NASA’s Perseverance Rover Collects 26th Rock Sample on Mars, Plans to Bring Them All to Earth for Study

By Jordan Joseph

Earth.com Staff Writer

In late January 2025, NASA’s Perseverance rover made significant progress in its quest to uncover the hidden secrets beneath the Martian landscape. The rover successfully collected its 26th rock sample from Jezero Crater, a site of immense geological interest on the Red Planet.

This small core, measuring just 1.1 inches (2.8 centimeters) in length, could provide critical insights into the geological history of Mars. Dr. Katie Stack Morgan, deputy project scientist at NASA’s Jet Propulsion Laboratory, notes that these samples may offer a deep look into ancient rock layers and aid in the mission’s broader objectives.

A Surprising Martian Milestone

The freshly collected sample, designated as “Silver Mountain,” was extracted from an area rich in low-calcium pyroxene, a mineral found in volcanic lava, asteroids, and meteorites. Researchers initially identified these areas through orbital scans conducted by NASA’s Mars Reconnaissance Orbiter.

The Perseverance rover’s official X account captured the excitement of this achievement: “My 26th sample, known as Silver Mountain, has textures unlike anything we’ve seen before.” This discovery may potentially reshape our understanding of Mars’s volcanic and impact history.

The name “Silver Mountain” reflects both the sample’s unique appearance and the mission team’s systematic approach to cataloging significant findings. The precision of the drilling procedure ensures that each sample remains uncontaminated, preserving its integrity for comprehensive analysis on Earth.

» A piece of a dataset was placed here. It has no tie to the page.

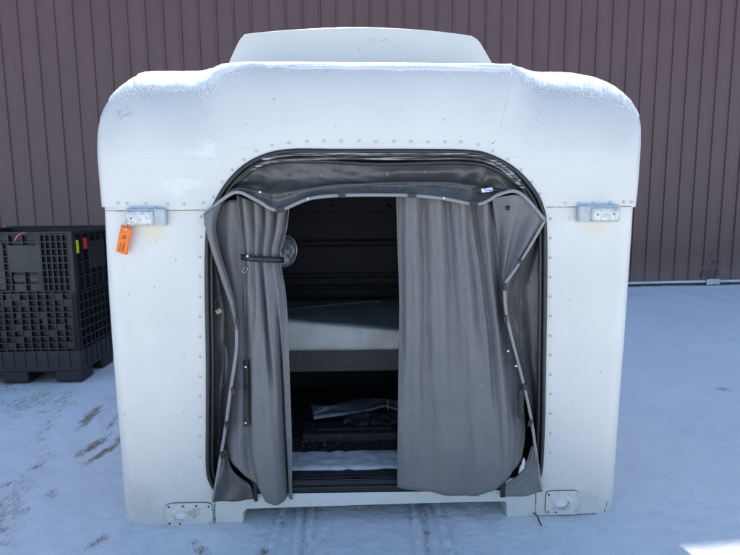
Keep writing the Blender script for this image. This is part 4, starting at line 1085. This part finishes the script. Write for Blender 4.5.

Peering into an Ancient Past

Experts believe that some portions of Mars’s Noachian crust, formed about four billion years ago, might be contained within these collected samples. The Noachian era is marked by intense impacts and possible persistent water on Mars’s surface, making it a vital period for geological study.

Volcanic activity, asteroid collisions, and climate shifts have shaped Mars over billions of years. Unearthing a piece of the Noachian crust could offer invaluable knowledge about planetary evolution across the solar system.

Scientists use X-ray fluorescence to analyze elements such as iron, magnesium, and silicon in each newly exposed rock face. These chemical signatures provide a narrative of how ancient processes formed the Martian crust.

An Unexpected Serpentine Twist

Recent observations have revealed the presence of serpentine minerals near the new sampling site. Serpentine typically forms when water interacts with certain rocks, suggesting that water may have been present in these regions billions of years ago.

The discovery of serpentine is significant as it may provide insights into the chemistry of ancient subsurface water and hint at potential niches for microbial life on Mars. Further analysis of these minerals could uncover evidence of past chemical reactions and possible early ecosystems.

The presence of serpentine also raises questions about hidden mineral deposits beneath the crater floor, which could offer more clues about prolonged water-rock interactions.

A Cautious Look Ahead

NASA plans to return these Martian rock samples to Earth for detailed analysis, but the timeline remains uncertain. Current projections suggest that a Mars Sample Return mission may not occur until beyond 2040 due to projected costs exceeding $11 billion.

While some scientists express concern about the delay, many are optimistic about the eventual analysis of these unique samples. Bringing rocks from Mars to Earth requires a secure, contamination-free journey through interplanetary space.

Engineers are designing specialized spacecraft and orbiters to safely retrieve the cached samples. Upon arrival, laboratories worldwide will compete to analyze the samples using advanced tools never before used on extraterrestrial material.

A Flight of Ingenuity

Upon landing in 2021, Perseverance was accompanied by Ingenuity, a small helicopter designed for a brief technology demonstration. Despite initial expectations, Ingenuity completed 72 flights, surpassing its intended mission goals before being declared operational.

Ingenuity’s successful flights prove that powered flight is feasible on another planet, opening new possibilities for future aerial vehicles that can reach challenging terrains inaccessible to rovers.

There are discussions about employing more advanced rotorcraft to collect samples from hazardous areas, but operating helicraft on Mars is challenging due to the planet’s thin atmosphere.

Reaching for Tomorrow

As NASA continues to refine its approach, other nations are also stepping forward. China aims to retrieve Martian samples by 2031, promising a competitive push towards the earliest possible return.

The global scientific community watches these developments with both excitement and caution, anticipating further breakthroughs and discoveries.